## Directions for this task
Determine how many lines include the word "empty", then give that number and nothing more.

[Recorded data]
====================

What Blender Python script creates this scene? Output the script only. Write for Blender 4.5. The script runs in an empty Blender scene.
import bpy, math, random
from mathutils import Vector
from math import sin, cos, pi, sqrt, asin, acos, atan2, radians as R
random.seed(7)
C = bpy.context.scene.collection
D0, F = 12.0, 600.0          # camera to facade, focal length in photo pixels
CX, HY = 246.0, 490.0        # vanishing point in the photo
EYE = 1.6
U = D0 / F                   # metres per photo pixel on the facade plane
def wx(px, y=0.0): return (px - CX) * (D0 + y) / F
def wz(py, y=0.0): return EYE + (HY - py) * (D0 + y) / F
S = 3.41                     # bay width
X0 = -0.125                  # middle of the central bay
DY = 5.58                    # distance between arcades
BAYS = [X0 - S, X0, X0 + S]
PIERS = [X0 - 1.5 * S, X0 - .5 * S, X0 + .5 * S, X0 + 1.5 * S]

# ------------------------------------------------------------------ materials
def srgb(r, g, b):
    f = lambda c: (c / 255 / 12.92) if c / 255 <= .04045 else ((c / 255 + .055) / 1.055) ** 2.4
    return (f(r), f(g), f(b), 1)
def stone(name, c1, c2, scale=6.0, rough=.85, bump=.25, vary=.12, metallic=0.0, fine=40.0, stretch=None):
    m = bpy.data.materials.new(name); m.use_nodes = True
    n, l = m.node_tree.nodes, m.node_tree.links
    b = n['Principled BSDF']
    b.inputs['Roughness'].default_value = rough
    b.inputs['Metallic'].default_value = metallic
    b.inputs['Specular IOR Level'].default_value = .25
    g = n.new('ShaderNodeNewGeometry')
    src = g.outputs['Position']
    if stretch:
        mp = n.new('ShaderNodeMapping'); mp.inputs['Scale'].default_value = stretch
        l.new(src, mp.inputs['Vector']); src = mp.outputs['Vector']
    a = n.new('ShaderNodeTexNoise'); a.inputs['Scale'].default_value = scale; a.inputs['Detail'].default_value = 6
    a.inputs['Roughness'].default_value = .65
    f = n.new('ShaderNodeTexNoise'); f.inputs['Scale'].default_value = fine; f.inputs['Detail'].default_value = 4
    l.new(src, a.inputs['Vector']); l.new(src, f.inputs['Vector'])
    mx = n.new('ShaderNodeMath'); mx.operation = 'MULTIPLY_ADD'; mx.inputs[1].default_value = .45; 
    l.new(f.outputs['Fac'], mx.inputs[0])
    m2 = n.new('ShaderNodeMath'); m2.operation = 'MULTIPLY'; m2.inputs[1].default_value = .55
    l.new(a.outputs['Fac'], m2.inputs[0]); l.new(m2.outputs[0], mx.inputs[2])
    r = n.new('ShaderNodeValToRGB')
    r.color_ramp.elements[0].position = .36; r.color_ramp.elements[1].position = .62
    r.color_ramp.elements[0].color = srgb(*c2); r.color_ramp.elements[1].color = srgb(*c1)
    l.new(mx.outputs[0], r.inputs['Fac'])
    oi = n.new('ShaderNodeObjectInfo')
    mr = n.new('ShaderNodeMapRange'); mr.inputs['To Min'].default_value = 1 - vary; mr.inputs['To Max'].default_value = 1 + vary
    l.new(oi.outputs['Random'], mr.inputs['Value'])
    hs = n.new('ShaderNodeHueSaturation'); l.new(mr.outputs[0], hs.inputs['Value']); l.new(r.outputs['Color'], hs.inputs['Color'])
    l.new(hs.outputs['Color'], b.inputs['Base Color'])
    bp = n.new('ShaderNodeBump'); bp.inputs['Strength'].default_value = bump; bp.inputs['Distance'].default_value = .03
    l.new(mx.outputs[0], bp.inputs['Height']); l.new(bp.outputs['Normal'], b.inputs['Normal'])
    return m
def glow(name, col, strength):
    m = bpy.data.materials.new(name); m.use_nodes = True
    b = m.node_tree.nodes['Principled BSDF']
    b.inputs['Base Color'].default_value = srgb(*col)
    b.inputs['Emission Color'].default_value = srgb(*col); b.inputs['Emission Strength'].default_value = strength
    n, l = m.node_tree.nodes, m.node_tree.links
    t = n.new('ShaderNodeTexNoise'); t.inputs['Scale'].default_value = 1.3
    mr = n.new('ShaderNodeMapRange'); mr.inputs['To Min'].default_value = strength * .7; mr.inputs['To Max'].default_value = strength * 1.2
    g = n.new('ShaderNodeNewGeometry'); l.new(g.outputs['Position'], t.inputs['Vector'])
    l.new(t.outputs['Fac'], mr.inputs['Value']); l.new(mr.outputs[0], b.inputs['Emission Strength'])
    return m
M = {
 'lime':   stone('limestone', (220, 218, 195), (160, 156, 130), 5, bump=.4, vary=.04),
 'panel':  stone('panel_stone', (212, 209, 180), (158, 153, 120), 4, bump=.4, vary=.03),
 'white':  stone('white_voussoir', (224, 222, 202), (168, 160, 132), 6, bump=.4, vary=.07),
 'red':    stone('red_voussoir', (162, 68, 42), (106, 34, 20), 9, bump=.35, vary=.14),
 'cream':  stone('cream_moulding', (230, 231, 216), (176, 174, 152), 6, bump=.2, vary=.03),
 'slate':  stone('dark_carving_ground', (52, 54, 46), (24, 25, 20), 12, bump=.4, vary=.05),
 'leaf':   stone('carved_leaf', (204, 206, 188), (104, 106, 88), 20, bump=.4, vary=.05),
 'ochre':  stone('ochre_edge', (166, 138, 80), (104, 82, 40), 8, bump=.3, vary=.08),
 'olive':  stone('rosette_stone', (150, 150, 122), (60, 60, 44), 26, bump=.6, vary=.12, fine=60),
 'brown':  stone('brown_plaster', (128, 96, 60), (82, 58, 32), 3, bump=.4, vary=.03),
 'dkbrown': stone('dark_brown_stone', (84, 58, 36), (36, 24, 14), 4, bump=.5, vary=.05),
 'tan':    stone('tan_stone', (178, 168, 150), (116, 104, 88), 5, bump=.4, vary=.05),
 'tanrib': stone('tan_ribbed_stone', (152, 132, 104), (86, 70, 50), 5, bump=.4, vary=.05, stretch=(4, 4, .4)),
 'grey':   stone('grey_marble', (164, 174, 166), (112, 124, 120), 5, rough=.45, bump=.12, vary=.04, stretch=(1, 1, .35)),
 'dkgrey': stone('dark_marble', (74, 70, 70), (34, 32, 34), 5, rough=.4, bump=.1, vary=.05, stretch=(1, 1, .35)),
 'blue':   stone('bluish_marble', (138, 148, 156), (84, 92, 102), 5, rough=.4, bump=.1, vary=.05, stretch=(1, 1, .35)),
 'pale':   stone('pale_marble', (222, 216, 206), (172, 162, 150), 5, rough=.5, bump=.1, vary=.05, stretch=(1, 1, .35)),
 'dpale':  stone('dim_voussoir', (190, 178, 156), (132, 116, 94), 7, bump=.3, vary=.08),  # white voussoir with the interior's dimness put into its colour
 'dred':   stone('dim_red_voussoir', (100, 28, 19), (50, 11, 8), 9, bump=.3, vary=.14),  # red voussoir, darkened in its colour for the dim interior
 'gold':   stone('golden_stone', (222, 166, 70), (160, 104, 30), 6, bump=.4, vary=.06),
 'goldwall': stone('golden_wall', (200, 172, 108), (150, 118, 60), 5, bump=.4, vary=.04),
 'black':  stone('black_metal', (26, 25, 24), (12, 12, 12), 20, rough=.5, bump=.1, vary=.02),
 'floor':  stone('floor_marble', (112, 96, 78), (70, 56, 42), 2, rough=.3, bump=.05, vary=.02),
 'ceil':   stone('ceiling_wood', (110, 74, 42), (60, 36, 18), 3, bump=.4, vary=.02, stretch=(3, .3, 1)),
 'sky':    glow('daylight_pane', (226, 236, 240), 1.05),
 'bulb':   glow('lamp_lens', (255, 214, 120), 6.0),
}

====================

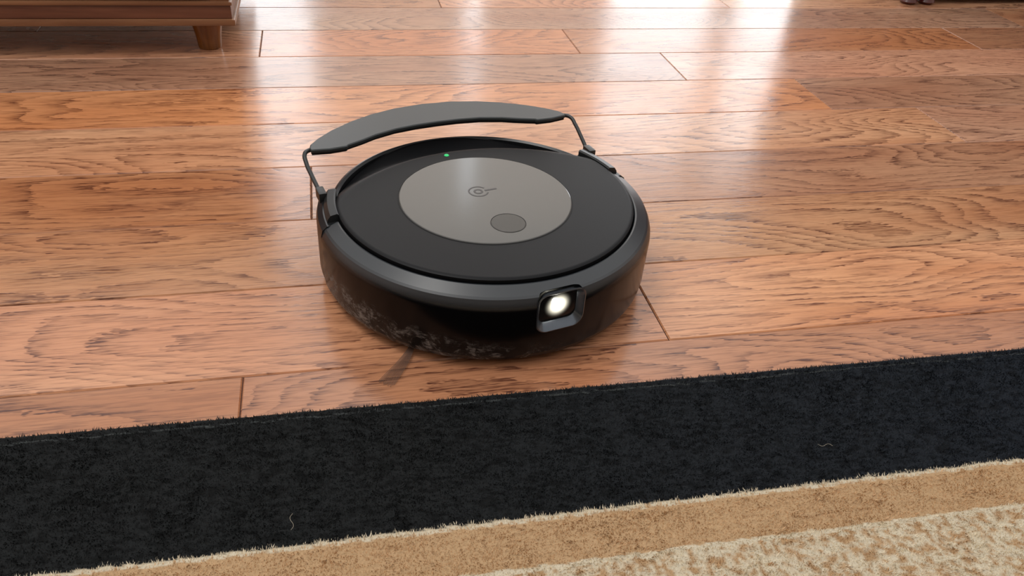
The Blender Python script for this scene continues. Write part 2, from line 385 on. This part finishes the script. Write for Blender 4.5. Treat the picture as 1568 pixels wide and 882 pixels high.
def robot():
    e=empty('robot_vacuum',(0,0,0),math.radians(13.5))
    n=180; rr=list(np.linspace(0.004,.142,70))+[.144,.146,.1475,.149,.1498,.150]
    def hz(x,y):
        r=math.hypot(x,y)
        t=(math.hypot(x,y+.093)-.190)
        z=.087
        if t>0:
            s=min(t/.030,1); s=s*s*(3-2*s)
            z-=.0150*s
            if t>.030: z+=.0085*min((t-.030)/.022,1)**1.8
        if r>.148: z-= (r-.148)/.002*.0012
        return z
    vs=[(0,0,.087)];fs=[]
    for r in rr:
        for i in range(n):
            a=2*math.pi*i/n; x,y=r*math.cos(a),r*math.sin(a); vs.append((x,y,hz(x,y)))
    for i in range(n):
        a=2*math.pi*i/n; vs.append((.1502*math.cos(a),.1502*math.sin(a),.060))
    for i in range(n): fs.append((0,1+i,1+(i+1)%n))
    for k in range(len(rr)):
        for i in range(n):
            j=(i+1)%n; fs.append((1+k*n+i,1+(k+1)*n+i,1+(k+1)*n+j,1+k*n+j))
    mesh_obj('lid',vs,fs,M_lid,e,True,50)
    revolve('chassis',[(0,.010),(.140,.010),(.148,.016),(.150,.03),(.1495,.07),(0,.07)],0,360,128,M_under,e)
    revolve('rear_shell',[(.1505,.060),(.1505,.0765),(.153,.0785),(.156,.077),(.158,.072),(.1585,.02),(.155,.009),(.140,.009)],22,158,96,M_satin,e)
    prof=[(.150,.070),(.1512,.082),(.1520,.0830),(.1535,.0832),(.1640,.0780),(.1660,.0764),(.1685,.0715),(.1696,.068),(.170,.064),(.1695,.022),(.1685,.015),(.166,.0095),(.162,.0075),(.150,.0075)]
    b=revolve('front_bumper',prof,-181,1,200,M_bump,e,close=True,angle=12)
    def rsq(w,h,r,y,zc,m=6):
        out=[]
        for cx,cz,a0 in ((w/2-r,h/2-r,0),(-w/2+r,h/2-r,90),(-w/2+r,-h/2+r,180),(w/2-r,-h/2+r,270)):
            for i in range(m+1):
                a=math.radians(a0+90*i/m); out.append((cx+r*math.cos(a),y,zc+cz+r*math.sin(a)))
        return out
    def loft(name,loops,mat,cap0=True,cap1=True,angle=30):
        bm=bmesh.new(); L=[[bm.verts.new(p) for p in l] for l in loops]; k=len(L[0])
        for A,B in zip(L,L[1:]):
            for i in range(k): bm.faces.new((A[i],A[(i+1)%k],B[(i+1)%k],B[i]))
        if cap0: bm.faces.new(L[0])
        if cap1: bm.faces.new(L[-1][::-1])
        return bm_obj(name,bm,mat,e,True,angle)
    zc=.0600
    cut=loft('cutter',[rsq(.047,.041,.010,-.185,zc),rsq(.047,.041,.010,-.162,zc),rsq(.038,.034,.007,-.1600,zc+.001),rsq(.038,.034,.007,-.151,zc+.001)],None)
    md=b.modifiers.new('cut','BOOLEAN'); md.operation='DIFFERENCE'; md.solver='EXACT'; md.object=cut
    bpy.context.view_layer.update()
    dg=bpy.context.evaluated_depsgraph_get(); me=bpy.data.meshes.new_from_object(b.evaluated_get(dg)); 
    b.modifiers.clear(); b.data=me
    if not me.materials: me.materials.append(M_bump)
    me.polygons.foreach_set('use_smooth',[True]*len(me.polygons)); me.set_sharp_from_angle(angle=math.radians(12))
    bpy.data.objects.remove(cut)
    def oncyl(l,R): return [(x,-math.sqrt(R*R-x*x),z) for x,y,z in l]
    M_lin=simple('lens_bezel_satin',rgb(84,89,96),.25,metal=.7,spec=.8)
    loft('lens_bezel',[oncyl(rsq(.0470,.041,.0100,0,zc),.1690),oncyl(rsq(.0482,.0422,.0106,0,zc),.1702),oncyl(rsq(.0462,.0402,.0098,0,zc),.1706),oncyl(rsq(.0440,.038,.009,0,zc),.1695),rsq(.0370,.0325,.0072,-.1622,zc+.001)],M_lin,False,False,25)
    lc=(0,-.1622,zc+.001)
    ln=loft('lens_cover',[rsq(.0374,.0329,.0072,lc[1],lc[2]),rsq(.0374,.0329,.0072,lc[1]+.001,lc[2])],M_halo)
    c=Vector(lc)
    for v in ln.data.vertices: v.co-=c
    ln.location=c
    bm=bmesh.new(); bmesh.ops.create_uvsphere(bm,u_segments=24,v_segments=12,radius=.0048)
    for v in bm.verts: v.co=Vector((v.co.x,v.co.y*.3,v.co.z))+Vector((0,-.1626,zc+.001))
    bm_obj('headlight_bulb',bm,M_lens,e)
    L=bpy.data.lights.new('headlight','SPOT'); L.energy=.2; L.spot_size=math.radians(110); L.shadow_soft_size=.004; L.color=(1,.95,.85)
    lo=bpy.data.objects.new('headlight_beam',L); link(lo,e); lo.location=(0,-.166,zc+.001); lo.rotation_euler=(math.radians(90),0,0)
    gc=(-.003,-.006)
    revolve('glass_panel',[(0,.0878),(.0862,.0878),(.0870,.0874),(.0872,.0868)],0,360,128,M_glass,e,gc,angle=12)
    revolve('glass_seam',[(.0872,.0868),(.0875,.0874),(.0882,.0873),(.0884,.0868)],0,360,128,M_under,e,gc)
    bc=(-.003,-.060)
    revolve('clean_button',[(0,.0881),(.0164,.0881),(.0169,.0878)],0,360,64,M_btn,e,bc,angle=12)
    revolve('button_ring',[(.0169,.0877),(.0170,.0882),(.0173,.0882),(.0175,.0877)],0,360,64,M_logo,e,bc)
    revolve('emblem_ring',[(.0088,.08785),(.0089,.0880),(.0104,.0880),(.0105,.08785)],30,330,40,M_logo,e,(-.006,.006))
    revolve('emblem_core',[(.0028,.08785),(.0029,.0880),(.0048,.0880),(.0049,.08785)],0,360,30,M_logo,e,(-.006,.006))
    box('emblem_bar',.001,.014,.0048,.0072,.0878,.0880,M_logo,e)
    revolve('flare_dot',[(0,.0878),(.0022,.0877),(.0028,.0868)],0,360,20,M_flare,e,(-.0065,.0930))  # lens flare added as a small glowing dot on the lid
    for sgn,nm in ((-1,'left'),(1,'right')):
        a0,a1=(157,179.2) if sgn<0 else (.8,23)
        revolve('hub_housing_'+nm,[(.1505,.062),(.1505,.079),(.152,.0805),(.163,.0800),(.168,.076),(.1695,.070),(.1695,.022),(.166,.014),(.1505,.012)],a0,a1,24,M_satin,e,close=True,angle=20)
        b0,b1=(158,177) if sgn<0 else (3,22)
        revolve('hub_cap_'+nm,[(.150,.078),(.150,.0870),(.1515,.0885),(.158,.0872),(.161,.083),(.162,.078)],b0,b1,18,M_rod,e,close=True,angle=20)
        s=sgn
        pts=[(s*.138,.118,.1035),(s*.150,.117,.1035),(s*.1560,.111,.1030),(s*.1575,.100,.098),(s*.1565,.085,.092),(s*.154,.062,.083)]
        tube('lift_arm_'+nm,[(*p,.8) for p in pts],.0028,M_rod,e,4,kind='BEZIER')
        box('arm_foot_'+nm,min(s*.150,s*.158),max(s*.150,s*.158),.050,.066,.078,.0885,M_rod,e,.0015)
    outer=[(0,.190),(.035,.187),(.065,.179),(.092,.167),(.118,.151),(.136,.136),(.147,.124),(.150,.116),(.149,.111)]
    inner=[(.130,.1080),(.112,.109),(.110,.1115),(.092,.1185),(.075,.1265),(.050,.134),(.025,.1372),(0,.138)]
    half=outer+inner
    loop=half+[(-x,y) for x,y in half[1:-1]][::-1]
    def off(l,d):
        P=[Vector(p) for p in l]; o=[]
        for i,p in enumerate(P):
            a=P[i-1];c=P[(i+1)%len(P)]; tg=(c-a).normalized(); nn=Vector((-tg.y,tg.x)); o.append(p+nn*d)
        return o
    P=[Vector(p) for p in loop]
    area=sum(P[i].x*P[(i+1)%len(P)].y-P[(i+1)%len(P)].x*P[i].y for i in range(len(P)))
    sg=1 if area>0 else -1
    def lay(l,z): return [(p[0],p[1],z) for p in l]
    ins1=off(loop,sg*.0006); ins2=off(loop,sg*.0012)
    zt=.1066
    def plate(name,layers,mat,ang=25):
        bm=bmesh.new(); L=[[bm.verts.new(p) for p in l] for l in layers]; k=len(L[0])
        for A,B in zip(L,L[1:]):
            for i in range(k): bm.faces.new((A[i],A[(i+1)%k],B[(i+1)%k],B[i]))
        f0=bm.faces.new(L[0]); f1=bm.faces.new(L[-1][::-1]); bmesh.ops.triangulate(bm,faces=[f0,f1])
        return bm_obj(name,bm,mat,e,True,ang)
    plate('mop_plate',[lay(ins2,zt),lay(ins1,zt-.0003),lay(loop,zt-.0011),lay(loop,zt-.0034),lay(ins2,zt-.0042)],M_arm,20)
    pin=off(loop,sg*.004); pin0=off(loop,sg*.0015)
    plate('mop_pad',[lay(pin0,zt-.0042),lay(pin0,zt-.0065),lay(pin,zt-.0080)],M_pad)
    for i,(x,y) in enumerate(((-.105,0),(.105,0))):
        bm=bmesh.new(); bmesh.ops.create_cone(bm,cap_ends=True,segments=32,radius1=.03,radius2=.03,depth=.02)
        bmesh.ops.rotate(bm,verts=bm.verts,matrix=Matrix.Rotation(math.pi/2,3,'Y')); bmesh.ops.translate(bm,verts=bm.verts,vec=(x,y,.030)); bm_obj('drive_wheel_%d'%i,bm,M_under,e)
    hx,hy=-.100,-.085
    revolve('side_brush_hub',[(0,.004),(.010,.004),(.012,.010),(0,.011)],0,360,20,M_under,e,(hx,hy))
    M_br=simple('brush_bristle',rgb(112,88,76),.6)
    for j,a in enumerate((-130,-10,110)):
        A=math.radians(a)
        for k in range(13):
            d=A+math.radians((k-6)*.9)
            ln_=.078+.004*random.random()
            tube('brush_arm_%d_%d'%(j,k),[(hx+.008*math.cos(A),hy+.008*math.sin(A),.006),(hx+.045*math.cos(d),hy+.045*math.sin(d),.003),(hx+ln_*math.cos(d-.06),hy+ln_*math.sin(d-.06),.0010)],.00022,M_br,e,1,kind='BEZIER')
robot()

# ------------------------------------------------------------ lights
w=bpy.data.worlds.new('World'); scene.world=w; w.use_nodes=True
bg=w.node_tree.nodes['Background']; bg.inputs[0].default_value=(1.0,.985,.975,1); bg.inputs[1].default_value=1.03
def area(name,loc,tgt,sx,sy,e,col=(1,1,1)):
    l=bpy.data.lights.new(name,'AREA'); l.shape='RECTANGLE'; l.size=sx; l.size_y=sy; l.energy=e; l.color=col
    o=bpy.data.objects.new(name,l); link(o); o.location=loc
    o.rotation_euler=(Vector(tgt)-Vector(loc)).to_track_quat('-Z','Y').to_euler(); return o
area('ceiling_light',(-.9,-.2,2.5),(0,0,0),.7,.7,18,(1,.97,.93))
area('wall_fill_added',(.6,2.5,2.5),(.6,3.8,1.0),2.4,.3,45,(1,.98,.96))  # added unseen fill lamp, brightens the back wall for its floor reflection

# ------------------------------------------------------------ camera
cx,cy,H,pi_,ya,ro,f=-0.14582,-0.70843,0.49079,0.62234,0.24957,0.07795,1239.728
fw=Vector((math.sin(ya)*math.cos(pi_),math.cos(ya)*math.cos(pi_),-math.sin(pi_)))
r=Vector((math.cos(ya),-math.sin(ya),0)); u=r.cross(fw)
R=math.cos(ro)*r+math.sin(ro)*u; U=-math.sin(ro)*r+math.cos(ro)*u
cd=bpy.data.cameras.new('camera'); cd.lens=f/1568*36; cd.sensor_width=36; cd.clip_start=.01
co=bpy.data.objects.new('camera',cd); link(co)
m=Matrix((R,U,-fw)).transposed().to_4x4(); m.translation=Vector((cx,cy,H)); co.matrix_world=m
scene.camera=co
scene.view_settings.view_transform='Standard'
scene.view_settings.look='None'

====================

## Solution for this problem
2